Well, a year from this article it will be no longer on the front page on my blog or on any other site where it has been published. Furthermore all the shares of it in social networks will probably been archived, even if it will still be possibly accessible through a web search. In five or ten years, perhaps you can still find it, but is unlikely it will be in the top results of any search, unless it will use very specific criteria.

Then, in fifty years, I will be most likely dead or otherwise completely senile, although some friends think this is already true. What will happen to my blog to my death? Perhaps my daughter or some friends will maintain it for a while, or maybe not. It must be said that perhaps it will not even be necessary fifty years, since the web itself probably will be so different in twenty or thirty years, to make this blog obsolete long before.

What will happen then to these words when my domain is deleted, all the contents removed from the hosting storage? Some pieces will likely continue to remain here and there, but even those systems sooner or later will be changed, canceled, renewed. Not being famous, probably nothing of what I have written will end up on a website with a persistence greater than mine, such as Wikipedia, but how do you know that what is currently the most famous encyclopedia in the web does not disappear in a few decades? After all, famous sites that have made the history of the web have disappeared and they often are even unknown to new generations.
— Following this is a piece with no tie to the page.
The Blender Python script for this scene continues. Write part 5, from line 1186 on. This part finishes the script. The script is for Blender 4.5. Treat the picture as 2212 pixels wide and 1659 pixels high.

Therefore, not only the quantity of valuable material published on the web is less than you may think, but probably it has a much greater volatility than other forms of communications, which for centuries have been used, such as paper, for example. Today we are able to read scrolls and sheets that have a thousand years and more, but in a thousand years, how much of what is now the web will still be available? How many words that you are reading now will be just digital ashes?